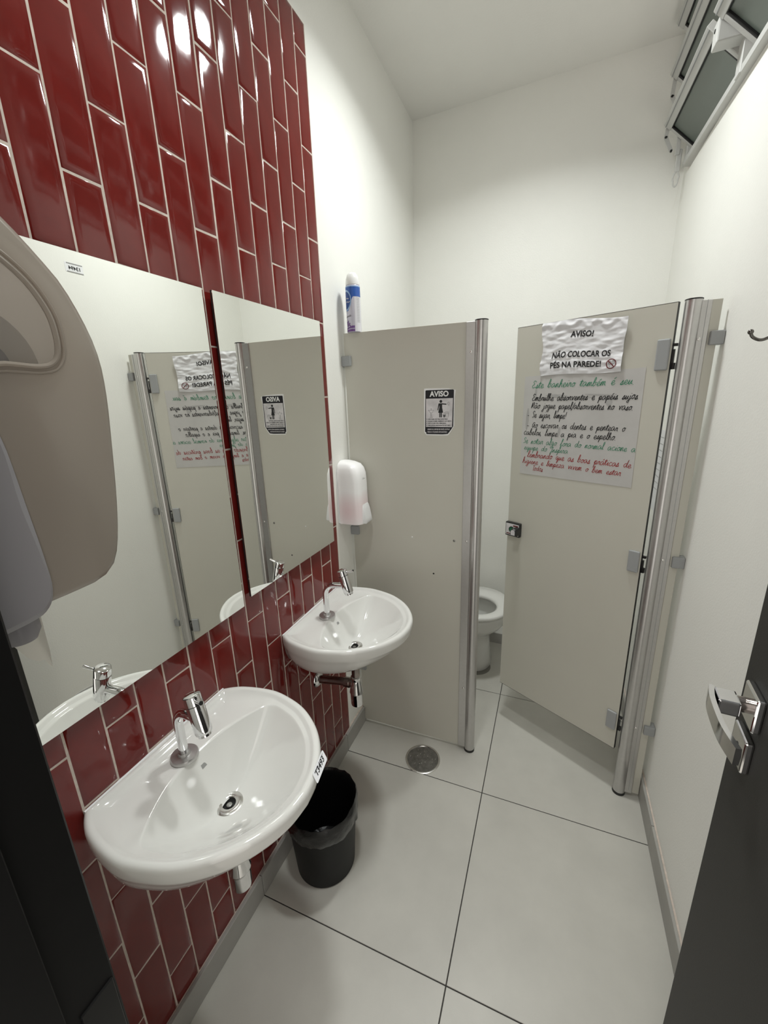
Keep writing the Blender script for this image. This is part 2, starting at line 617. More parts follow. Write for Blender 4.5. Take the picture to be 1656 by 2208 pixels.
# ------------------------------------------------------------------ ceiling lamps (above the frame)
def lamp(x, y, label, m, beam, spread):
    t = thing('ceiling_lamp', label, 'lamp', (x, y, H), 0, 'round ceiling lamps')
    obj('lamp_body', lathe(bmesh.new(), [(.110, 0), (.110, -.02), (.103, -.031), (.091, -.033)], n=48, cap1=False), 'lamp_body', t, True)
    obj('diffuser', lathe(bmesh.new(), [(.092, -.028), (.089, -.034), (.06, -.039), (.02, -.041)], n=48), m, t, True)
    ld = bpy.data.lights.new('lamp_beam', 'AREA')
    ld.shape = 'DISK'
    ld.size = .175
    ld.energy = beam
    ld.color = LAMP_COL[:3]
    ld.spread = math.radians(spread)
    lo = bpy.data.objects.new('lamp_beam', ld)
    COL.objects.link(lo)
    lo.parent = t
    lo.location = (0, 0, -.043)
lamp(.585, .662, 'round white ceiling lamp above the stall partition', 'lamp_diffuser_stall', BEAM_STALL, 143)
lamp(.43, -.28, 'round white ceiling lamp near the entrance', 'lamp_diffuser_sinks', BEAM_SINKS, 95)

# ================================================================== ENTRANCE DOOR (opened against the right wall)
hp = Vector((1.036, -.729, 0))
ev = Vector((1.0835, -.1275, 0)) - hp
LD = ev.length
dang = math.atan2(ev.y, ev.x)
door = bpy.data.objects.new('door_1', None)
COL.objects.link(door)
door.location = hp
door.rotation_euler = (0, 0, dang)
struct(door)
# local: +x along the leaf towards the free edge, +y towards the room (left)
obj('leaf', B(.004, LD, -.034, 0, .008, 2.095, bev=.0015), 'door_charcoal', door)
hb = B(.510, .566, .0, .011, 1.038, 1.094, bev=.003, seg=2)
ros = obj('rosette', hb, 'chrome', door)
kb = obj('key_plate', B(.515, .571, 0, .011, .960, 1.016, bev=.003, seg=2), 'chrome', door)
obj('keyhole', lathe(bmesh.new(), [(.005, .0105), (.005, .0116)], (.543, 0, .990), 12, 'Y'), 'black_hole', kb)
obj('keyhole', B(.5408, .5452, .0105, .0116, .972, .990), 'black_hole', kb)
hd = bpy.data.objects.new('handle', None)
COL.objects.link(hd)
hd.parent = door
bm = bmesh.new()
cyl(bm, (.538, .010, 1.066), (.538, .028, 1.066), .0115, 20)
obj('neck', bm, 'dull_chrome', hd, True)
bm = B(.518, .553, .024, .052, 1.054, 1.078, bev=.003, seg=2)
obj('stem', bm, 'chrome', hd)
# bowed grip running back towards the hinges
gp = catmull([(.553, .054, 1.066), (.525, .059, 1.066), (.490, .060, 1.066), (.455, .0585, 1.066), (.418, .0515, 1.066)], 8)
bm = bmesh.new()
rings = []
for (p, t, a, b) in frames(gp):
    s = Vector((-t.y, t.x, 0)).normalized()
    rings.append([p + s * .0035 + Vector((0, 0, .013)), p + s * .0045, p + s * .0035 - Vector((0, 0, .013)), p - s * .0035 - Vector((0, 0, .013)), p - s * .0035 + Vector((0, 0, .013))])
ring_loft(bm, rings, True, True, True)
obj('grip', bm, 'chrome', hd, True, angle=35)

# ================================================================== MIRRORS
def mirror(y0, y1, z0, z1, xb, label):
    t = thing('wall_mirror', label, 'mirror', (0, (y0 + y1) / 2, z0), 0, 'frameless mirrors over the basins')
    hw, h = (y1 - y0) / 2, z1 - z0
    obj('backing', B(xb - .006, xb - .0015, -hw, hw, 0, h), 'mirror_back', t)
    obj('glass', B(xb - .0015, xb, -hw, hw, 0, h), 'mirror_glass', t)
mirror(-.700, -.0670, .9846, 1.7784, .0085, 'frameless wall mirror over the nearer basin, beside the towel dispenser')
mirror(-.0425, .4410, 1.0030, 1.7786, .0150, 'frameless wall mirror over the farther basin, beside the soap dispenser')

# ================================================================== BASINS
half = [(0, .183), (.02, .197), (.046, .209), (.09, .2195), (.14, .2235), (.19, .2145), (.24, .197), (.285, .168), (.32, .135), (.349, .093), (.368, .047), (.3745, 0)]
outl = catmull([(x, y, 0) for x, y in half], 5)
OUT = [(p.x, p.y) for p in outl] + [(p.x, -p.y) for p in reversed(outl[:-1])]
back = [(0., -.183 + .366 * k / 14) for k in range(1, 14)]
OUT = OUT + back                    # closed D outline
DR = (.163, 0.)                     # drain
def inset_pt(p, d):
    """move an outline point inwards by d (towards the drain, straight at the back)"""
    v = Vector((DR[0] - p[0], DR[1] - p[1]))
    L = v.length
    v /= L
    return (p[0] + v.x * d, p[1] + v.y * d)
def bowl_edge(p):
    """where the bowl begins on the ray from the drain towards an inner rim point"""
    dx, dy = p[0] - DR[0], p[1] - DR[1]
    A = 1.55 * dy * dy
    if A < 1e-9:
        t = .075 / -dx if dx < 0 else 9.
    else:
        t = (dx + math.sqrt(dx * dx + 4 * A * .075)) / (2 * A)
    k = 14.
    return (t ** -k + .94 ** -k) ** (-1 / k)
def basin_mesh():
    bm = bmesh.new()
    rings = []
    # underside (from the bottom up)
    for sx, sy, z in ((.30, .12, -.146), (.42, .30, -.144), (.52, .54, -.136), (.64, .76, -.122), (.76, .885, -.101), (.86, .94, -.078), (.925, .965, -.058), (.955, .978, -.046), (.980, .989, -.040), (.992, .996, -.033), (1., 1., -.012)):
        rings.append([(x * sx + (.163 * (1 - sx) * .35 if x > .001 else 0), y * sy, z) for x, y in OUT])
    # rim
    for d, z in ((.001, -.006), (.0035, -.002), (.0075, 0.), (.0125, -.0002), (.0175, -.0025), (.022, -.0075)):
        rings.append([(*inset_pt(p, d), z) for p in OUT])
    inner = [inset_pt(p, .022) for p in OUT]
    # shelf, then bowl
    eds = [bowl_edge(p) for p in inner]
    for wgt in (.25, .5, .75, .9):
        ring = []
        for p, e in zip(inner, eds):
            t = 1 + (e - 1) * wgt
            back_w = ss(.08, .30, 1 - e)
            z = -.0075 - .0045 * wgt - .005 * math.sin(PI * wgt) * back_w
            ring.append((DR[0] + (p[0] - DR[0]) * t, DR[1] + (p[1] - DR[1]) * t, z))
        rings.append(ring)
    zd = -.122
    for rho in (1., .985, .94, .87, .77, .65, .52, .40, .29, .20, .135):
        ring = []
        for p, e in zip(inner, eds):
            t = e * rho
            back_w = ss(.08, .30, 1 - e)
            ze = -.012 - .0012 * back_w
            pw = 1.75
            z = ze + (zd - ze) * (1 - rho ** pw) / (1 - .1 ** pw)
            x, y = DR[0] + (p[0] - DR[0]) * t, DR[1] + (p[1] - DR[1]) * t
            ring.append((x, y, max(z, zd)))
        rings.append(ring)
    ring_loft(bm, rings, True, True, False)
    return mesh_of(bm, True, 179)
BAS = basin_mesh()
BAS.materials.append(MATS['ceramic'])
ZS = .80
def basin(yc, label):
    t = thing('wash_basin', label, 'basin', (.0008, yc, ZS), 0, 'wall hung basins')
    link('bowl', BAS, None, t)
    dr = obj('drain_ring', lathe(bmesh.new(), [(.0135, -.131), (.0145, -.1185), (.018, -.1165), (.024, -.1165), (.0295, -.1185), (.031, -.122)], (DR[0], DR[1], 0), 40, cap0=False, cap1=False), 'steel_ring', t, True)
    obj('drain_hole', lathe(bmesh.new(), [(.0145, -.128), (.001, -.1281)], (DR[0], DR[1], 0), 24, cap0=False), 'black_hole', dr)
    obj('drain_screw', lathe(bmesh.new(), [(.0065, -.128), (.006, -.1225), (.003, -.122)], (DR[0], DR[1], 0), 20), 'steel', dr, True)
    # small printed mark on the bowl
    raw('maker_mark', [(.0985, -.001, -.0385), (.0985, .012, -.0385), (.1025, .012, -.0470), (.1025, -.001, -.0470)], [(0, 1, 2, 3)], 'smudge', t)
    # bead of sealant at the wall
    obj('sealant', tube(bmesh.new(), [(.0003, -.181, -.004), (.0003, 0, -.002), (.0003, .181, -.004)], .0032, 8), 'white_plastic', t, True)
    return t
Y1, Y2 = -.358, .272
basin(Y1, 'white ceramic basin nearest the camera, with a number label on its rim')
basin(Y2, 'white ceramic basin beside the stall partition, the farther of the two')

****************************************

Given task: Only the lines from the top of the data through the line with "lamp(.43, -.28, 'round" should be quoted, exactly and with both ends kept; skip the pictures.

Answer:
Keep writing the Blender script for this image. This is part 2, starting at line 617. More parts follow. Write for Blender 4.5. Take the picture to be 1656 by 2208 pixels.
# ------------------------------------------------------------------ ceiling lamps (above the frame)
def lamp(x, y, label, m, beam, spread):
    t = thing('ceiling_lamp', label, 'lamp', (x, y, H), 0, 'round ceiling lamps')
    obj('lamp_body', lathe(bmesh.new(), [(.110, 0), (.110, -.02), (.103, -.031), (.091, -.033)], n=48, cap1=False), 'lamp_body', t, True)
    obj('diffuser', lathe(bmesh.new(), [(.092, -.028), (.089, -.034), (.06, -.039), (.02, -.041)], n=48), m, t, True)
    ld = bpy.data.lights.new('lamp_beam', 'AREA')
    ld.shape = 'DISK'
    ld.size = .175
    ld.energy = beam
    ld.color = LAMP_COL[:3]
    ld.spread = math.radians(spread)
    lo = bpy.data.objects.new('lamp_beam', ld)
    COL.objects.link(lo)
    lo.parent = t
    lo.location = (0, 0, -.043)
lamp(.585, .662, 'round white ceiling lamp above the stall partition', 'lamp_diffuser_stall', BEAM_STALL, 143)
lamp(.43, -.28, 'round white ceiling lamp near the entrance', 'lamp_diffuser_sinks', BEAM_SINKS, 95)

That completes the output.